Business Succession of a Professional Corporation Using Life Insurance
If no estate plan or agreement is made in advance, Law firms and other professionally licensed incorporated practices (doctors, accountants, dentists) upon death of a owner-employee will see the shares of the corporation pass to the deceased estate for a brief duration
A integral part of estate and succession planning work with businesses involves the use of a team. At a minimum, that team should consist of a CPA and a Estate planning attorney. But what happens when a member of the team has the same needs as a client and needs to plan for succession of their own practice?
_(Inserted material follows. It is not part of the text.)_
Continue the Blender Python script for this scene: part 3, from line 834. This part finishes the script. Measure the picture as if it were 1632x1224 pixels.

In a professionally licensed state-regulated practice shares of ownership can not pass to unlicensed heirs. The estate of the deceased is however entitled to receive consideration for the deceased's business interest. They can force this if not (C) incorporated by demanding liquidation of the portion of interest from the business or if incorporated, state law would see that another licensed professional pay for the shares (usually the surviving owners) or the entity buy-back the shares itself. Below is a description of the likely business structures and scenarios these types of professions would be in.
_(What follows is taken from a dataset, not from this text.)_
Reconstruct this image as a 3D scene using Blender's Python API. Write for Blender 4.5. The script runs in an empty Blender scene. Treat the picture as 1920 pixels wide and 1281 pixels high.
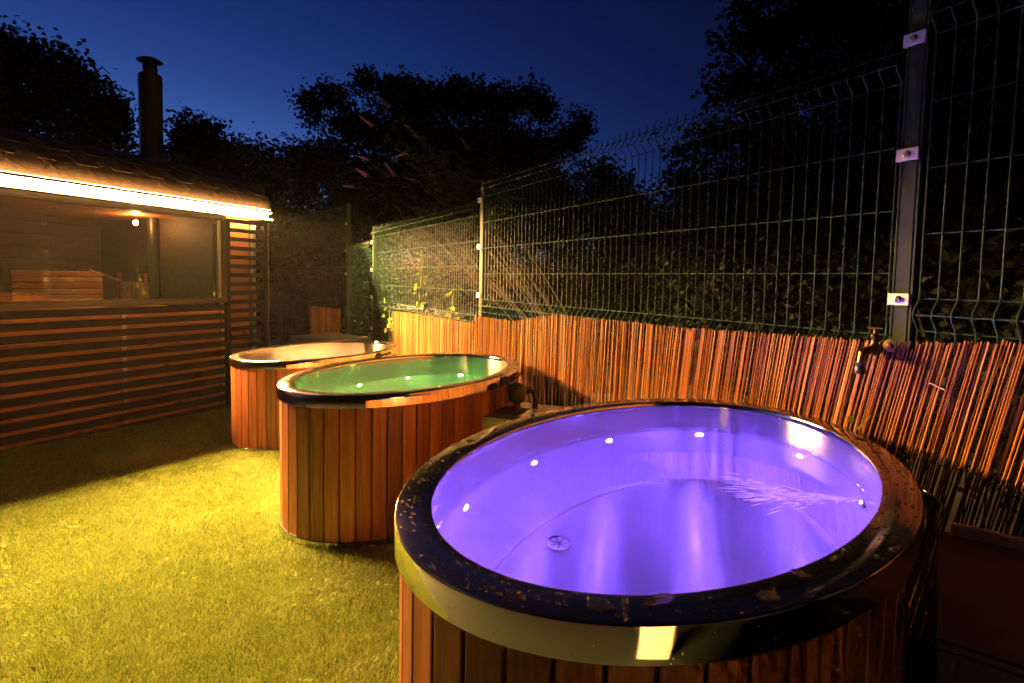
import bpy, bmesh, math, random
import numpy as np
from mathutils import Vector, Matrix

random.seed(7); rng = np.random.default_rng(7)
sc = bpy.context.scene
R = math.radians
PI = math.pi

# ------------------------------------------------------------------ camera
CAMZ = 1.15
cam = bpy.data.cameras.new('camera'); camo = bpy.data.objects.new('camera', cam)
sc.collection.objects.link(camo); sc.camera = camo
cam.sensor_width = 36.0; cam.lens = 36.0 * 1038.38 / 1920.0
cam.shift_y = -49.88 / 1920.0
cam.clip_start = 0.02; cam.clip_end = 500
camo.matrix_world = Matrix.Translation((0, 0, CAMZ)) @ Matrix.Rotation(PI / 2 - 0.0623, 4, 'X') @ Matrix.Rotation(0.0196, 4, 'Z')

# ------------------------------------------------------------------ sky (late dusk) and exposure
world = bpy.data.worlds.new('World'); sc.world = world; world.use_nodes = True
wn = world.node_tree; wn.nodes.clear()
w_out = wn.nodes.new('ShaderNodeOutputWorld'); w_bg = wn.nodes.new('ShaderNodeBackground')
w_sky = wn.nodes.new('ShaderNodeTexSky'); w_sky.sky_type = 'NISHITA'; w_sky.sun_disc = False
w_sky.sun_elevation = R(-6.0); w_sky.sun_rotation = R(-48)
w_sky.altitude = 50; w_sky.air_density = 1.0; w_sky.dust_density = 0.4; w_sky.ozone_density = 3.2
w_bg.inputs['Strength'].default_value = 17.0
wn.links.new(w_sky.outputs[0], w_bg.inputs['Color']); wn.links.new(w_bg.outputs[0], w_out.inputs['Surface'])
sc.view_settings.view_transform = 'Standard'; sc.view_settings.look = 'None'
sc.view_settings.exposure = 0.0; sc.view_settings.gamma = 1.0
sc.cycles.use_denoising = True; sc.cycles.use_adaptive_sampling = True; sc.cycles.adaptive_threshold = 0.05; sc.cycles.adaptive_min_samples = 32
sc.cycles.max_bounces = 8; sc.cycles.diffuse_bounces = 3; sc.cycles.glossy_bounces = 5
sc.cycles.transmission_bounces = 8; sc.cycles.volume_bounces = 0; sc.cycles.transparent_max_bounces = 8
sc.cycles.sample_clamp_indirect = 25.0
STRIP = 20000.0        # radiance of the eave light strip
LED = 8600.0          # radiance of the tub lights
HAZE = 0.0003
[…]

Why do Professional Corporations or PSC's need succession planning?
If no estate plan or buy-sell agreement is made in advance in law firms and other professionally licensed incorporated practices (doctors, accountants, dentists), death of a owner-employee will see the shares of the corporation pass to the deceased’s estate for a brief duration. The estate will not be allowed any say in the managing or operation of the business and is only assigned in absence of any will or estate planning giving direction of where shares are to go, and how they are to be paid for (buy-sell life insurance contract). The surviving partners may choose to purchase the deceased’s stock from the estate during this brief period or find another licensed qualified buyer. If neither is done, then the corporation itself must purchase the shares from the estate. Firms generally would like to avoid searching for the funds required to make these purchases through liquidation, debt, or scrambling to find a new partner during probate. As a result, life insurance is commonly used as the financial source the estate needs to execute a buy-sell or succession plan for either the surviving partners, qualified buyer, or corporation. This offers a tax free, fully funded, and pre-planned solution for the shares to be purchased from the estate. As the funding agreement to a binding succession plan, having this set up in advance also avoids costly probate for all parties.
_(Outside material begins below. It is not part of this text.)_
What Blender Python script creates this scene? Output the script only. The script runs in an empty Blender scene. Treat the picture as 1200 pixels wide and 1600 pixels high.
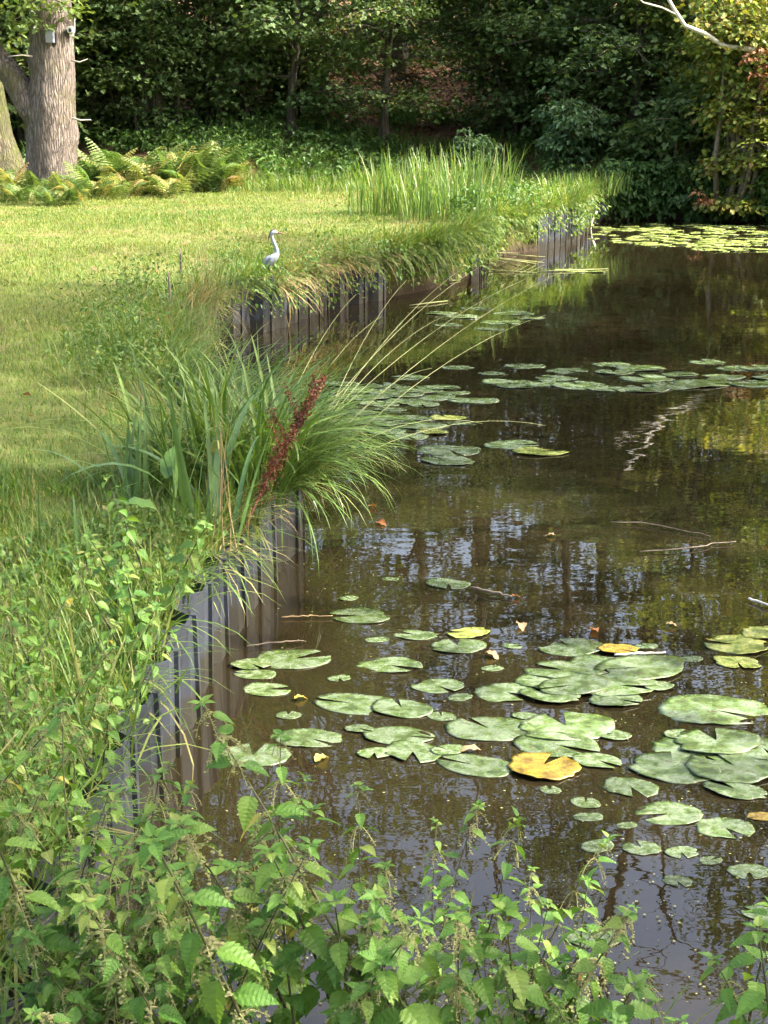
import bpy, math, random
import numpy as np
R = math.radians
rng = np.random.default_rng(7)
random.seed(7)
SC = bpy.context.scene
COL = SC.collection

# ------------------------------------------------------------------ camera
CAM_Z, FPX, PITCH = 2.0, 2400.0, R(14.5)
cd = bpy.data.cameras.new('camera'); cam = bpy.data.objects.new('camera', cd); COL.objects.link(cam)
cd.sensor_fit = 'VERTICAL'; cd.sensor_height = 36; cd.lens = 36 * FPX / 1600
cd.clip_start = 0.05; cd.clip_end = 2000
cam.location = (0, 0, CAM_Z); cam.rotation_euler = (R(90) - PITCH, 0, 0)
SC.camera = cam
# ------------------------------------------------------------------ sky, sun, exposure
SUN_AZ, SUN_EL = 97.0, 44.0            # degrees to the right of the view direction, height
w = bpy.data.worlds.new('World'); SC.world = w; w.use_nodes = True
nt = w.node_tree; bg = nt.nodes['Background']
sky = nt.nodes.new('ShaderNodeTexSky'); sky.sky_type = 'NISHITA'; sky.sun_disc = False
sky.sun_elevation = R(SUN_EL); sky.sun_rotation = R(SUN_AZ)
sky.air_density = 1.0; sky.dust_density = 8.0; sky.ozone_density = 0.6
nt.links.new(sky.outputs[0], bg.inputs[0]); bg.inputs[1].default_value = 0.15
sd_ = bpy.data.lights.new('sun', 'SUN'); sun = bpy.data.objects.new('sun', sd_); COL.objects.link(sun)
sd_.energy = 3.2; sd_.angle = R(0.55); sd_.color = (1.0, 0.95, 0.86)
sun.rotation_euler = (R(90 - SUN_EL), 0, R(180 - SUN_AZ) + R(0))
SC.view_settings.view_transform = 'Standard'; SC.view_settings.look = 'None'
SC.view_settings.exposure = 2.5; SC.view_settings.gamma = 1.0
SC.view_settings.use_curve_mapping = False
SC.cycles.use_adaptive_sampling = True; SC.cycles.adaptive_threshold = 0.03
SC.cycles.max_bounces = 5; SC.cycles.diffuse_bounces = 2; SC.cycles.glossy_bounces = 2
SC.cycles.transmission_bounces = 3; SC.cycles.transparent_max_bounces = 8

# ------------------------------------------------------------------ helpers
def G(px, py, z=0.0):
    """place on the level z that a spot of the photograph shows"""
    u = (px - 600) / FPX; v = -(py - 800) / FPX
    d = np.array([u, math.cos(PITCH) + v * math.sin(PITCH), -math.sin(PITCH) + v * math.cos(PITCH)])
    return d * ((z - CAM_Z) / d[2]) + np.array([0, 0, CAM_Z])
def AT(px, py, Y):
    u = (px - 600) / FPX; v = -(py - 800) / FPX
    d = np.array([u, math.cos(PITCH) + v * math.sin(PITCH), -math.sin(PITCH) + v * math.cos(PITCH)])
    return d * (Y / d[1]) + np.array([0, 0, CAM_Z])

def mk_mesh(name, V, F, var=None, smooth=True):
    V = np.asarray(V, np.float32).reshape(-1, 3); F = np.asarray(F, np.int32)
    n = F.shape[1]
    me = bpy.data.meshes.new(name)
    me.vertices.add(len(V)); me.vertices.foreach_set('co', V.ravel())
    me.loops.add(F.size); me.loops.foreach_set('vertex_index', F.ravel())
    me.polygons.add(len(F))
    me.polygons.foreach_set('loop_start', np.arange(0, F.size, n, dtype=np.int32))
    me.polygons.foreach_set('use_smooth', np.full(len(F), smooth))
    if var is not None:
        a = me.attributes.new('var', 'FLOAT', 'POINT'); a.data.foreach_set('value', np.asarray(var, np.float32))
    me.update(); me.validate()
    return me
def link(name, me, mat=None, parent=None, loc=(0, 0, 0), rot=(0, 0, 0), scale=1.0):
    o = bpy.data.objects.new(name, me); COL.objects.link(o)
    if mat is not None and me is not None and not me.materials: me.materials.append(mat)
    o.location = loc; o.rotation_euler = rot
    o.scale = (scale,) * 3 if np.isscalar(scale) else scale
    if parent is not None: o.parent = parent
    return o
def mk(name, V, F, mat, parent=None, var=None, smooth=True, loc=(0, 0, 0)):
    return link(name, mk_mesh(name, V, F, var, smooth), mat, parent, loc)
def tag(o, label=None, cat=None, group=None, kind=None):
    if label: o['label'] = label
    if cat: o['category'] = cat
    if group: o['group'] = group
    if kind: o['kind'] = kind
    return o
def empty(name, loc=(0, 0, 0), rot=(0, 0, 0), scale=1.0):
    o = link(name, None, None, None, loc, rot, scale); o.empty_display_size = 0.1
    return o
def copy_tree(o, parent=None):
    c = o.copy(); COL.objects.link(c); c.parent = parent
    for ch in KIDS.get(o.name, [x for x in o.children]):
        copy_tree(ch, c)
    return c
KIDS = {}
def cat_arr(parts):
    Vs, Fs, vs = [], [], []; off = 0
    for p in parts:
        V, F = p[0], p[1]; va = p[2] if len(p) > 2 and p[2] is not None else np.full(len(V), 0.5)
        Vs.append(V); Fs.append(np.asarray(F) + off); vs.append(va); off += len(V)
    return np.concatenate(Vs), np.concatenate(Fs), np.concatenate(vs)
def rand_rot(N, az, tilt, roll):
    """columns: x right, y forward, z normal; yaw az, pitch tilt (down positive), roll"""
    ca, sa = np.cos(az), np.sin(az); ct, st = np.cos(tilt), np.sin(tilt); cr, sr = np.cos(roll), np.sin(roll)
    fwd = np.stack([-sa * ct, ca * ct, -st], 1)
    right0 = np.stack([ca, sa, np.zeros(N)], 1)
    up0 = np.cross(right0, fwd)
    right = right0 * cr[:, None] + up0 * sr[:, None]; up = np.cross(right, fwd)
    return np.stack([right, fwd, up], 2)
def scatter(tv, tf, P, Rm, S, var=None):
    """copies of a template at points P, rotations Rm, sizes S -> arrays"""
    N = len(P); n = len(tv); S = np.asarray(S)
    if S.ndim == 1: S = np.repeat(S[:, None], 3, 1)
    V = np.einsum('nij,nkj->nki', Rm, tv[None] * S[:, None, :]) + P[:, None, :]
    F = (tf[None] + (np.arange(N) * n)[:, None, None]).reshape(-1, tf.shape[1])
    v = rng.random(N) if var is None else var
    return V.reshape(-1, 3), F, np.repeat(v, n)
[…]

Why do Limited Liability Companies or Limited Liability Partnerships need succession planning?
Many professional service partnerships may decide instead of incorporating to be treated as a LLC or LLP. If no estate plan or buy-sell agreement is made in advance, the estate has a claim to the liquidation of the part of the deceased's business interest to settle the estate. A written agreement can be made for the interest to be retained by the surviving owners after a pay out to the estate is made, forcing a re-organization of the partnership. The surviving partners can then vote to take on another partner who would then have to pay them for interest in the partnership.
The Buy-Sell Life Insurance Contract
The above are succession characteristics that only apply to professional partnerships in state regulated industries. In every other partnership whether incorporated (C,S, LLC) or unincorporated (general partnership, LLP, Sole proprietor) if not designated by a regulated license, the deceased owner's shares can pass to their heirs to become owners themselves or in the latter, face liquidation. In LLC, S-Corp or LLP, while no forced transaction or liquidation can occur unless voted on by the new owner's and all of ownership, this still leaves the issue of existing owners losing control of who has ownership authority in their business. In these cases the buy-sell contract life insurance would again be used to fund in advance the transfer of interest automatically to the existing owners or new owners away from the heirs. If no partner exists the need for the estate to have a buyer for the business at the ready is just as crucial. This allows the estate to be settled quickly and for heirs to receive immediate income from the business without liquidation or attempting to operate. In all business structures, the need for a buy-sell life insurance contract remains a business owner’s top priority.